Przeciw cenom w Polsce sprzysięgło się wszystko co najgorsze. Na świecie rosną ceny żywności i ropy. W Polsce coraz wyższe są płace, powoli uwalniane są ceny energii. W maju średni poziom cen konsumpcyjnych był o 4,4 proc. wyższy niż przed rokiem. W kwietniu był na poziomie 4 proc. Zdaniem ministra finansów Jacka Rostowskiego inflacja może negatywnie wpłynąć na kondycję polskiej gospodarki.
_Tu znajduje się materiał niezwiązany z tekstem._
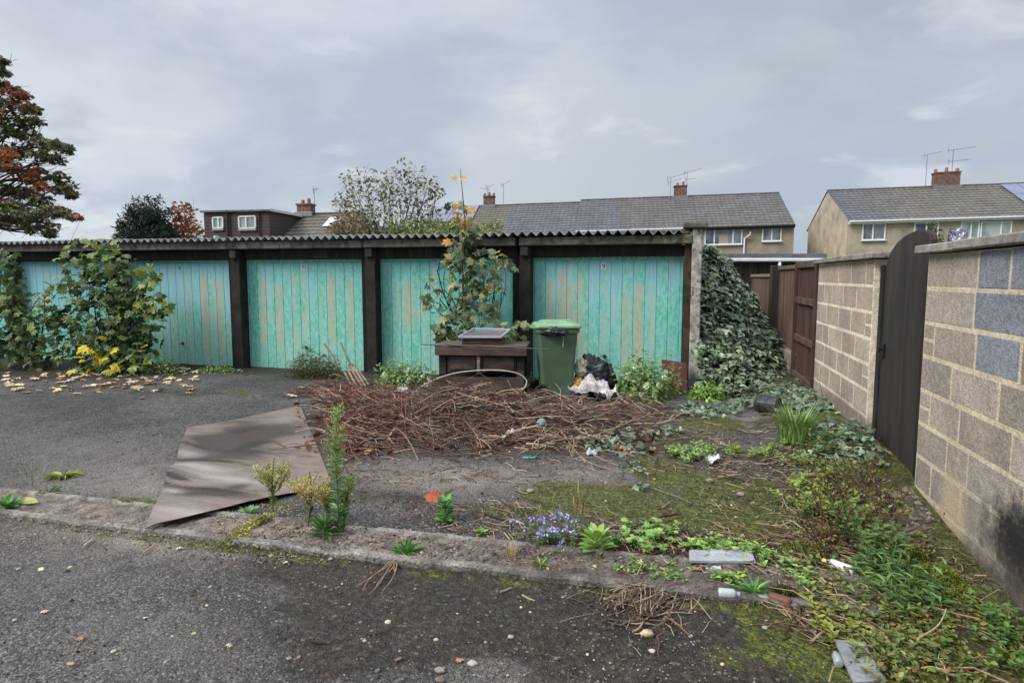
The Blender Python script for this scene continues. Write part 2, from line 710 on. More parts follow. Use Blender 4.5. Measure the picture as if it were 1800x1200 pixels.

W maju za wzrost inflacji odpowiadały głównie ceny żywności (skoczyły średnio o 1,2 proc. w ciągu miesiąca) oraz ceny gazu i prądu dla indywidualnych odbiorców (od kwietnia wzrosły o 2,4 proc.). – W dłuższym okresie coraz wyraźniej widać rosnące ceny usług – mówi Jacek Wiśniewski, główny ekonomista Raiffeisen Banku. Widać to po wysokim wzroście cen w restauracjach i hotelach.
– W kolejnych miesiącach spodziewamy się dalszego wzrostu inflacji, która naszym zdaniem osiągnie szczyt na poziomie 4,9 proc. w sierpniu. Istnieje jednak ryzyko odchylenia tej prognozy w górę – twierdzi Jakub Borowski, główny ekonomista Invest-Banku. Bartosz Pawłowski z TD Securities w Londynie uważa, że inflacja może przekroczyć 5 proc., a zdaniem Radosława Bodysa z Merrill Lynch może sięgnąć 6 proc.
Dariusz Filar, członek Rady Polityki Pieniężnej, uważa zaś, że w sierpniu inflacja przekroczy 4 proc., ale później zacznie się obniżać, choć nie spadnie w 2008 r. poniżej 4 proc.
Podwyżka stóp procentowych o 0,25 pkt proc. na posiedzeniu 25 czerwca jest więc niemal przesądzona. Główna stopa sięgnie tym samym 6 proc. Prognozy jej poziomu na koniec roku wahają się od 6 do 6,5 proc.